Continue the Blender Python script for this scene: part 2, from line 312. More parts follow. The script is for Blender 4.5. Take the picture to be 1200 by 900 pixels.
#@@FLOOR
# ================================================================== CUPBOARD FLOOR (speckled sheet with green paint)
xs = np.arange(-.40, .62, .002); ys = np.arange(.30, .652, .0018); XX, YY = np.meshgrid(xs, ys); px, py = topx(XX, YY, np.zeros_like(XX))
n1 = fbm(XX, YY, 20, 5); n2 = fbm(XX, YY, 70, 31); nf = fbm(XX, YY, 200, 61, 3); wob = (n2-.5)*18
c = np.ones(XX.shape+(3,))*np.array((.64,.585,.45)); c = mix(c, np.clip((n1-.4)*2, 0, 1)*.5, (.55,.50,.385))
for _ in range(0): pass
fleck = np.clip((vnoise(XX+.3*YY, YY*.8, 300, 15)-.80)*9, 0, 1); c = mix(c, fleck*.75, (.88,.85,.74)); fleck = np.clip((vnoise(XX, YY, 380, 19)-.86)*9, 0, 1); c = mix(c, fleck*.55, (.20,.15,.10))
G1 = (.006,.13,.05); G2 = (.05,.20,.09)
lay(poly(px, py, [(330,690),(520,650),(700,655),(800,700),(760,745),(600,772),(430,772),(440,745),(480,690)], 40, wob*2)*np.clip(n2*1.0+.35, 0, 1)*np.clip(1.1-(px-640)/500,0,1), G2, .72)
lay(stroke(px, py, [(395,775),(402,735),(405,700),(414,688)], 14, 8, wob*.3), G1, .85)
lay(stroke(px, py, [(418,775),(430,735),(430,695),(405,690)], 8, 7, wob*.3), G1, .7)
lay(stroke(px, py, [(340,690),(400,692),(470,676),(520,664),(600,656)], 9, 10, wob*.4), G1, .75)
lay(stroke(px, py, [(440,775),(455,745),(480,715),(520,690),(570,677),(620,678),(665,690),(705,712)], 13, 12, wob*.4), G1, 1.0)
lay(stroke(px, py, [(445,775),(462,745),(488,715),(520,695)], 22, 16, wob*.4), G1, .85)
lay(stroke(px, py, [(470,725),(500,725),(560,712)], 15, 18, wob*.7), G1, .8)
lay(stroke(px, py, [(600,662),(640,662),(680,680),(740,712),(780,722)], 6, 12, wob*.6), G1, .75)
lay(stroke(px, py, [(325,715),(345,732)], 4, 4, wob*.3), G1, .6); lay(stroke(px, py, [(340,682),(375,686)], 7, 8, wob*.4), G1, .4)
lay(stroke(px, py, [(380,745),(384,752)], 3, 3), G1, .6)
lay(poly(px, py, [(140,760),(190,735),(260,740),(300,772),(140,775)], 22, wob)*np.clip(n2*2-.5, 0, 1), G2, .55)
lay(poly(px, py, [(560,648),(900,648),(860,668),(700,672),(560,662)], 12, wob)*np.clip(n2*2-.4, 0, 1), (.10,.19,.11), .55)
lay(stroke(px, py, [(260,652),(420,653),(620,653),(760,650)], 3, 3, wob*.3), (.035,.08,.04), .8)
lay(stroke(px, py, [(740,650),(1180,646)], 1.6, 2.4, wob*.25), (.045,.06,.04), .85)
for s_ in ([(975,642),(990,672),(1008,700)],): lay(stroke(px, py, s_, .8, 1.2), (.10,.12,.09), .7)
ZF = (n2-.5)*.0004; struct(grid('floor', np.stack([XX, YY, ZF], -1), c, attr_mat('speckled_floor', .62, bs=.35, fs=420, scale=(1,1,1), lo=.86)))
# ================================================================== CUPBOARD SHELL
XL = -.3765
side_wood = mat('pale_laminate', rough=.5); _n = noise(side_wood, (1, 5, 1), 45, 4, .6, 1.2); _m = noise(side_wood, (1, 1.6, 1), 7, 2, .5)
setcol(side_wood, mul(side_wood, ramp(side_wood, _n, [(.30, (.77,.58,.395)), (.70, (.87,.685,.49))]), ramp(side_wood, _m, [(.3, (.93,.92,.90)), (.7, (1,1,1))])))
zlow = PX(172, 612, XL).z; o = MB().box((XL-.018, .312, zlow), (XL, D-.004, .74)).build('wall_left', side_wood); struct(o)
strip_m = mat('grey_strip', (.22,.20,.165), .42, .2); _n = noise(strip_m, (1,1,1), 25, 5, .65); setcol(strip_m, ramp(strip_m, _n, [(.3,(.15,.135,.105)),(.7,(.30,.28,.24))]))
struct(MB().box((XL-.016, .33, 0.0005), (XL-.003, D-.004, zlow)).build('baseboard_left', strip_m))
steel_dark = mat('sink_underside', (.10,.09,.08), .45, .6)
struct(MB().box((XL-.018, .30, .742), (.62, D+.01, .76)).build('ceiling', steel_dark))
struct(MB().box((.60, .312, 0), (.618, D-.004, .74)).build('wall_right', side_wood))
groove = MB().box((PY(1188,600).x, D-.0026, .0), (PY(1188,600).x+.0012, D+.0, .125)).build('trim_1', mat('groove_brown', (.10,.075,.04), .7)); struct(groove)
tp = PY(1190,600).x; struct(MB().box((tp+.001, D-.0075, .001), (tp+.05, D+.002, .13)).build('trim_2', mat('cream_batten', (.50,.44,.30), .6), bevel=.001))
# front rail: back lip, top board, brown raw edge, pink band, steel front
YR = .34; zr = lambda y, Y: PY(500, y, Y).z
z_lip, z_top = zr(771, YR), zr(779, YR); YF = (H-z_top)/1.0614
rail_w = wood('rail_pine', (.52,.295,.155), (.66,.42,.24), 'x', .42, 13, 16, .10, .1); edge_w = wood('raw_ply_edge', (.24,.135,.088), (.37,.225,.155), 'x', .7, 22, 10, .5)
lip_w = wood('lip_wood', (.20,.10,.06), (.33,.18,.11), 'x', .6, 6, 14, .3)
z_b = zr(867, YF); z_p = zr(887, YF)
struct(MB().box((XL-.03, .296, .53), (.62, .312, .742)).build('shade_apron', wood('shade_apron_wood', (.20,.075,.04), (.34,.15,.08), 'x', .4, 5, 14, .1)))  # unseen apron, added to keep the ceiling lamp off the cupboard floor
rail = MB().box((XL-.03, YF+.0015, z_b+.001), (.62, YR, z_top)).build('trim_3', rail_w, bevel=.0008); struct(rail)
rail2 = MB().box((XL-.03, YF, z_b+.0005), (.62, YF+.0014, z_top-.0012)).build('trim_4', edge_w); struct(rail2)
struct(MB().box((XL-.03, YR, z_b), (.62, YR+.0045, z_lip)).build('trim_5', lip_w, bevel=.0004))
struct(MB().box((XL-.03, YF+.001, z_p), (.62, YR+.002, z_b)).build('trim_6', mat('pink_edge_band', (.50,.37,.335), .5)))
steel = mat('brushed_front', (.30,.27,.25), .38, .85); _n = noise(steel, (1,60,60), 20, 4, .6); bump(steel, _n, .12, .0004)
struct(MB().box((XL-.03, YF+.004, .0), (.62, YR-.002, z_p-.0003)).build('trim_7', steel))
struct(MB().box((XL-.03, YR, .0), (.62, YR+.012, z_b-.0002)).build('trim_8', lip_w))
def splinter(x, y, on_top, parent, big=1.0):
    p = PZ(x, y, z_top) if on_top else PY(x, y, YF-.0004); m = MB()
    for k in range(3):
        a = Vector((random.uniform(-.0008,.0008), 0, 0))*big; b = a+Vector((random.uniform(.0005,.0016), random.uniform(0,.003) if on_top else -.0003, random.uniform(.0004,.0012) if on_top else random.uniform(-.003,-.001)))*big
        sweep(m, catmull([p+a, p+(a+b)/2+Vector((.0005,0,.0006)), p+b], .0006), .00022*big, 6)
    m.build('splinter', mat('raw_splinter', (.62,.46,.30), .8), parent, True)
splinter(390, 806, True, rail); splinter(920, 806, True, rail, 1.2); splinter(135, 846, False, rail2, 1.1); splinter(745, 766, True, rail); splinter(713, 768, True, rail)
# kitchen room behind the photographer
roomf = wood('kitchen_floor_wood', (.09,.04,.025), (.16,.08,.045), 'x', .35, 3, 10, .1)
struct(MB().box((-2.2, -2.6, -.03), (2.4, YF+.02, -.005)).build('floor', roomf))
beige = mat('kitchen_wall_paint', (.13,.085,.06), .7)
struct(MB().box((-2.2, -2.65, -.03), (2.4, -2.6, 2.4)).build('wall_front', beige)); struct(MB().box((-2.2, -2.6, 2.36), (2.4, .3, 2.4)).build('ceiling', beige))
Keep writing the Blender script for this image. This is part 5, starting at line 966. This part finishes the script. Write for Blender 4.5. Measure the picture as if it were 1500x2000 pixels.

──────────

EXERCISE TASK - Within the material above, find the lines that contain the word "Blender"; copy them.

FULL RESPONSE -
Continue the Blender Python script for this scene: part 2, from line 312. More parts follow. The script is for Blender 4.5. Take the picture to be 1200 by 900 pixels.
Keep writing the Blender script for this image. This is part 5, starting at line 966. This part finishes the script. Write for Blender 4.5. Measure the picture as if it were 1500x2000 pixels.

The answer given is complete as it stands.